Déjà, lorsqu’un magistrat m’avait dit que j’étais écroué, j’avais réagi avec la même naïveté puérile en essayant de traduire, au niveau de mon corps, l’image de la vis serrée à fond dans son écrou et donc douloureusement prisonnière de ce dernier. Heureusement, une fois arrivé au greffe de la maison d’arrêt, on m’attribua un numéro d’écrou. Et cela me rassura car le nombre, étant une abstraction, ne peut être dangereux.

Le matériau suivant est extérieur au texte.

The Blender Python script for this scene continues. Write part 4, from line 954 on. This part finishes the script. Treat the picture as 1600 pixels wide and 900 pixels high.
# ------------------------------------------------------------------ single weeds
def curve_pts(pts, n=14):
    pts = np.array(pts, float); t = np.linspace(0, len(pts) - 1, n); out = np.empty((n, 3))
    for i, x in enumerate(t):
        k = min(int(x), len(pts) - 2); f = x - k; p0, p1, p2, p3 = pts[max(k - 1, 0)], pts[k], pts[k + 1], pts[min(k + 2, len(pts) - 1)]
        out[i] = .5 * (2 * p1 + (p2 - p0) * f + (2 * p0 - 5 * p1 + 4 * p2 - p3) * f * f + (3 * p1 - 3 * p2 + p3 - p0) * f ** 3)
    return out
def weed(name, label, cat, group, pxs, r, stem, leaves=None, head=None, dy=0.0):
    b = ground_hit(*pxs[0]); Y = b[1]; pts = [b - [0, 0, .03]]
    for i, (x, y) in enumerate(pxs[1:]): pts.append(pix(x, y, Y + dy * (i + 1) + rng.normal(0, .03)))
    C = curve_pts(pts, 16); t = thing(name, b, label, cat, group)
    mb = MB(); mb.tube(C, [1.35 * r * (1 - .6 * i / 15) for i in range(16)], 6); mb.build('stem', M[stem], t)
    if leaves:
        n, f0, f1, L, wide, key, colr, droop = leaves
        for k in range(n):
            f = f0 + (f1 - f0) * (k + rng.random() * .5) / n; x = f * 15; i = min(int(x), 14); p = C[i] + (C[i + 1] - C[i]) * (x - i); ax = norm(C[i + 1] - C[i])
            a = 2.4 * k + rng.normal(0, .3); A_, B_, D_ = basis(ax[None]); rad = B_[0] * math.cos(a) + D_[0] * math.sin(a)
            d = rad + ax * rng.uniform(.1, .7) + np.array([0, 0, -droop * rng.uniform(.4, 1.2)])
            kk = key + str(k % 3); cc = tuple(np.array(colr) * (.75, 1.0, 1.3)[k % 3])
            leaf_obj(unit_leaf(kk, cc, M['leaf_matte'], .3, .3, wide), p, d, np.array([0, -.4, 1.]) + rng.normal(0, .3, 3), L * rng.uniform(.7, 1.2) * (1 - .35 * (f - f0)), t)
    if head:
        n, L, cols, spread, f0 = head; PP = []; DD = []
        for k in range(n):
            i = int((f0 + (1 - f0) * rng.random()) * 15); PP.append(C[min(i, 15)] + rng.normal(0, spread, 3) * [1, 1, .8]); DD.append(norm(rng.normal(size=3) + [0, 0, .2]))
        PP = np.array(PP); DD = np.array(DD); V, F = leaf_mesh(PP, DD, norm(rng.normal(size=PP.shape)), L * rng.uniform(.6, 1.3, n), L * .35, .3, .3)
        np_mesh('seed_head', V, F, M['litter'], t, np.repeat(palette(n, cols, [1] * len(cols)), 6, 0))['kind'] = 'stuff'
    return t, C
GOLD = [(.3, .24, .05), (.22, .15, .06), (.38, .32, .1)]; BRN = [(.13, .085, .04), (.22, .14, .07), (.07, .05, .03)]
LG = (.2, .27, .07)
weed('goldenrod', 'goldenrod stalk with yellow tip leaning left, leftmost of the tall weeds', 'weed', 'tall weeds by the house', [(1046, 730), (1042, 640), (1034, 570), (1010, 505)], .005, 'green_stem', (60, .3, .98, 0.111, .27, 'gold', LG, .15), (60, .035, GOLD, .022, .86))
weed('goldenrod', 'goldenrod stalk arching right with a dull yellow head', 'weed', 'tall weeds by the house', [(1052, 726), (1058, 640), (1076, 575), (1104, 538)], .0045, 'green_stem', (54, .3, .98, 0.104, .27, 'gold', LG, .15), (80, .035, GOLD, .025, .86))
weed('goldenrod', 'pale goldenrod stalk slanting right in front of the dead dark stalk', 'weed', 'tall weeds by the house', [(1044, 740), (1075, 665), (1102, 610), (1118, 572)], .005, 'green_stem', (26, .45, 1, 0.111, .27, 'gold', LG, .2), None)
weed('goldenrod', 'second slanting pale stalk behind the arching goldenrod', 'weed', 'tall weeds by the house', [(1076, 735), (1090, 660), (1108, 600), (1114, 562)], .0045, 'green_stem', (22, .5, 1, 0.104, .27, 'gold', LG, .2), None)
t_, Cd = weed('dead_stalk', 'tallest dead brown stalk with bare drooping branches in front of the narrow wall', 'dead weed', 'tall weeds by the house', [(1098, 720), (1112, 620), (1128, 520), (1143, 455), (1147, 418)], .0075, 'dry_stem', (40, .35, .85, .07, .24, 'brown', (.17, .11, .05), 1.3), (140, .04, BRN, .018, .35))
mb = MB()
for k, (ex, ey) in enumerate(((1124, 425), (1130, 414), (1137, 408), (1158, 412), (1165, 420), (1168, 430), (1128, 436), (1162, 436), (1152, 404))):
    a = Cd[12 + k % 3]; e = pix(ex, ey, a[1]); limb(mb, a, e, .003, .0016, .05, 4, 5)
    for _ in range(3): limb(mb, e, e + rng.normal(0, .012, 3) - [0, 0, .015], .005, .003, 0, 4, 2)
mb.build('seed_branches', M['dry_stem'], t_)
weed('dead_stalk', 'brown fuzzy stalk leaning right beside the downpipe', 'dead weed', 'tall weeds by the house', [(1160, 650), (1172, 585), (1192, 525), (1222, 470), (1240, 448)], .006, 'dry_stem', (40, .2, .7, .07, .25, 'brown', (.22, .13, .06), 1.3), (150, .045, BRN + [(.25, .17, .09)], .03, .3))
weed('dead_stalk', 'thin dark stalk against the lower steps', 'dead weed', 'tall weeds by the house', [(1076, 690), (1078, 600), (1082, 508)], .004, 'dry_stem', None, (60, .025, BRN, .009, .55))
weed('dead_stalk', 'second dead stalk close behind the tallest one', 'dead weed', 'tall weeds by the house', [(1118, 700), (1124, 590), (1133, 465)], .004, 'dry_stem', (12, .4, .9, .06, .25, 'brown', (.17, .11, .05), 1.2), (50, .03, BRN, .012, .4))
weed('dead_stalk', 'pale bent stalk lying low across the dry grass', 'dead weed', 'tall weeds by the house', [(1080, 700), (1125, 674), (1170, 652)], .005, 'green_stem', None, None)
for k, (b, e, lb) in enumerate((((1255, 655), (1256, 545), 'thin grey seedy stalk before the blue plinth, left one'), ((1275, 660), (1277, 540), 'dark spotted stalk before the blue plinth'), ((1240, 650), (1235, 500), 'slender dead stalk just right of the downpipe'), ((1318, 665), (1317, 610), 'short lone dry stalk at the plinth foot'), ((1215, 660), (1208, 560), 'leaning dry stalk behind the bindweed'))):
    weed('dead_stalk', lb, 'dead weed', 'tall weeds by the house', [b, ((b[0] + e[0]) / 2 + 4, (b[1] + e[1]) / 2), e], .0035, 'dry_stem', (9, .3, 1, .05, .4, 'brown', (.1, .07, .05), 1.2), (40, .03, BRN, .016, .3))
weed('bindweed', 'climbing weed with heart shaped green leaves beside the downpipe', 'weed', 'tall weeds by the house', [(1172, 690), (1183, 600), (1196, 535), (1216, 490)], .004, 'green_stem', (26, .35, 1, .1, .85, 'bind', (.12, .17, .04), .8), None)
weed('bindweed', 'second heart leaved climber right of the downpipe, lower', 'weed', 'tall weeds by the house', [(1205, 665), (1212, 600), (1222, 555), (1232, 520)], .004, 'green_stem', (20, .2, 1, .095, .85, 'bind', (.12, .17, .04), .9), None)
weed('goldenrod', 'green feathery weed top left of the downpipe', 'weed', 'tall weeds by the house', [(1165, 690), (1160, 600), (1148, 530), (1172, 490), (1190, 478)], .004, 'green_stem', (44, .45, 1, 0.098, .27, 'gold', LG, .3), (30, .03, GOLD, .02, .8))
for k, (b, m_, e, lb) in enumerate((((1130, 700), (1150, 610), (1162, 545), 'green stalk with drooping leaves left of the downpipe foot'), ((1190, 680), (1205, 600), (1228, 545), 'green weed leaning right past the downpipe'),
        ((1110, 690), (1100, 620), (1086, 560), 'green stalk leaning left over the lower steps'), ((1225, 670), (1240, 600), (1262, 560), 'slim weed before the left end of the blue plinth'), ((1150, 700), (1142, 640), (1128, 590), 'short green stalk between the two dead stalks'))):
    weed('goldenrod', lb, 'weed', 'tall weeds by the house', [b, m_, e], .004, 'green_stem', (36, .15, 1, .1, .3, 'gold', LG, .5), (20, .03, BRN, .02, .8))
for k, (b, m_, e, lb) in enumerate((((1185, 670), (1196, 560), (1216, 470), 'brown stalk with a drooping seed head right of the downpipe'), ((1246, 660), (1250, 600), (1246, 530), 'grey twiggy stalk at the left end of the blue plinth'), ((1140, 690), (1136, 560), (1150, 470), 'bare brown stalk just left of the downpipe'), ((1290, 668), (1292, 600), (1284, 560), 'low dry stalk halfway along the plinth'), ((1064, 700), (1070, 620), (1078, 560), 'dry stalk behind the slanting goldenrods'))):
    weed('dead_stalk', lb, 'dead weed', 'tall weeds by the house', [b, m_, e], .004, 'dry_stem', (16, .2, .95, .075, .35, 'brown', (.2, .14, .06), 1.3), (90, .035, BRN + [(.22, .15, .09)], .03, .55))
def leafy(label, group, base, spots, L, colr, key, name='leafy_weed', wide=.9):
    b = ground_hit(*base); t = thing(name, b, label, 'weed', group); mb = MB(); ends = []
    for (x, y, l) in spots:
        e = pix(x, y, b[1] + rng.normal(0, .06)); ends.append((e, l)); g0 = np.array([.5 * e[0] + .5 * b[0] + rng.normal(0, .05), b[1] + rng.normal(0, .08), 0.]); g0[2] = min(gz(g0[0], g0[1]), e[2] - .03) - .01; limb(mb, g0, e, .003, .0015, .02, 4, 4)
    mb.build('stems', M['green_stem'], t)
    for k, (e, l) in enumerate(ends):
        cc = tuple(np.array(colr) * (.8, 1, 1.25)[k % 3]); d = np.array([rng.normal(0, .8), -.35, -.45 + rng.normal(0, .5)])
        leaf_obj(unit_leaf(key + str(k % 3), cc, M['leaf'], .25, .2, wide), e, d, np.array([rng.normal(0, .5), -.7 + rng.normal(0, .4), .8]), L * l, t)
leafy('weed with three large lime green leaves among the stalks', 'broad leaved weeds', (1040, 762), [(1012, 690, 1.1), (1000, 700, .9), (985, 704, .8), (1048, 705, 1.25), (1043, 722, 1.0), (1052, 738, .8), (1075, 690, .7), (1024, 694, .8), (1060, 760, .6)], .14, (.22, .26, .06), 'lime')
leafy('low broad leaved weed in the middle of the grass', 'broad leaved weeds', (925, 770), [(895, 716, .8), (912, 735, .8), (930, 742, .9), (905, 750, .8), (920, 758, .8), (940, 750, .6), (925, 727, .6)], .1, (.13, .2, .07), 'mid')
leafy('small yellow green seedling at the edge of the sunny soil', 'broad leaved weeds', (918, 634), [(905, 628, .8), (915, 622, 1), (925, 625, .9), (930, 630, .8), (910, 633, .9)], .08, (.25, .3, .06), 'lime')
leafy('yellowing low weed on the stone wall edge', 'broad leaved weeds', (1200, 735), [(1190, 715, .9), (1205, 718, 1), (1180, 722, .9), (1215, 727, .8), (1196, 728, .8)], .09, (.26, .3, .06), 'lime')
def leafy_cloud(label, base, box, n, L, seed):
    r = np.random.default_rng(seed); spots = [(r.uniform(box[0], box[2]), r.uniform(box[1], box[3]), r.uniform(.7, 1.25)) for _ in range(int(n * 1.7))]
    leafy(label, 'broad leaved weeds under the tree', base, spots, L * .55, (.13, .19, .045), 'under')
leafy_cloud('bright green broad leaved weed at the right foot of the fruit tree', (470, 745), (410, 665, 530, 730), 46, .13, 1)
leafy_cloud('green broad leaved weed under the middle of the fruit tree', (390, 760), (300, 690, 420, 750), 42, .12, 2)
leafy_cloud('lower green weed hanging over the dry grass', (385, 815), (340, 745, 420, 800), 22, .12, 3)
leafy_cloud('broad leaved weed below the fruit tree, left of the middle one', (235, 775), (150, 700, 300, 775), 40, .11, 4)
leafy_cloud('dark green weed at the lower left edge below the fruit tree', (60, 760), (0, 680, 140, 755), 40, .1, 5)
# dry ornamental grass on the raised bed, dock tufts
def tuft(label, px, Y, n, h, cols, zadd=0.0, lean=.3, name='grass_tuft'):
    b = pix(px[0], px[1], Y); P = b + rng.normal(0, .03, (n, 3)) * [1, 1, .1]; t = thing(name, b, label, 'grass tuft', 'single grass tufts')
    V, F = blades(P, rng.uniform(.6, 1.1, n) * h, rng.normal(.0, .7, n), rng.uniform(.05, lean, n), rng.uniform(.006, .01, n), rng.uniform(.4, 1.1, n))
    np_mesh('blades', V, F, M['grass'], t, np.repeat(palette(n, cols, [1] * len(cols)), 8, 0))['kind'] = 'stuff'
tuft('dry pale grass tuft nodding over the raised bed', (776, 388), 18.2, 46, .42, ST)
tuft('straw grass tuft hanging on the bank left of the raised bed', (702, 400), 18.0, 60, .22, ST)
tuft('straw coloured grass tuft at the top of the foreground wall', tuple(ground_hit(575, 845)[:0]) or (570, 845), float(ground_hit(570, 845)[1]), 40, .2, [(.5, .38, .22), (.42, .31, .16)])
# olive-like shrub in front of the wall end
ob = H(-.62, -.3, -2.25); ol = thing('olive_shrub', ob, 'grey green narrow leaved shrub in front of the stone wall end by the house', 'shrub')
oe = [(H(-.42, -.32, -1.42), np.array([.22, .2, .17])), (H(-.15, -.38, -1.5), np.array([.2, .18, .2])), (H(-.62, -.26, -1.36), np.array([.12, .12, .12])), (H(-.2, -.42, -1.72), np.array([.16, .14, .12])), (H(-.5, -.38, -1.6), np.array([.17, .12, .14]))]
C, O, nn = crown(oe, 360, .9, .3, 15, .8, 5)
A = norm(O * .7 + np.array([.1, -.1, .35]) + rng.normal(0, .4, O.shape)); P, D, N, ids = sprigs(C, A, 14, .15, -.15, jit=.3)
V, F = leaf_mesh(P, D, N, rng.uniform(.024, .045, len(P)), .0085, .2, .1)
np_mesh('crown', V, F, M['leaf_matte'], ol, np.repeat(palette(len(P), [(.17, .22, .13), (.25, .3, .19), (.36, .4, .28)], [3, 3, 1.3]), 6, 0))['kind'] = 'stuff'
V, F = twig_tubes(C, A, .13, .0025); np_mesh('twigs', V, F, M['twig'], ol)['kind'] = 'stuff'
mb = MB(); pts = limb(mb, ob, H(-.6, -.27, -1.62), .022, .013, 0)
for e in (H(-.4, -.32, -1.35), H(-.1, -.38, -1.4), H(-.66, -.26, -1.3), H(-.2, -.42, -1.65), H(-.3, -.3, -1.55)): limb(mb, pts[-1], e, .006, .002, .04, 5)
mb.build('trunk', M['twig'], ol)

Depuis que je suis incarcéré, je ne comprends plus l’expression « il es derrière les barreaux » ? Je suis d’accord, il y a effectivement des barreaux, et même solides, qu’ils soient verticaux ou horizontaux dans chaque cellule. Peut-être suis-je égocentrique ou peut-être les journalistes ne savent-ils pas faire preuve d’empathie ? En tous cas, au regard de mes co-détenus et du surveillant qui me regarde depuis la porte, je me trouve bien devant les barreaux et non pas derrière. Heureusement pour moi… Ou malheureusement pour moi…

Remarquez, par le rêve, je peux toujours m’y voir derrière. N’est-ce pas en prison que l’on se sent le plus libre dans sa tête ? En revanche, je me demande si l’opinion publique bien pensante nous donne vraiment ce droit de rêver, elle qui paye des impôts pour nous maintenir vivants…
En conclusion, je dirais que le verrou est une interface d’entrée / sortie. Il est sensé protéger de l’adversité nos biens matériels et humains. Un peu, ça va mais l’abus risque d’être dangereux pour ceux qui grillent facilement les fusibles.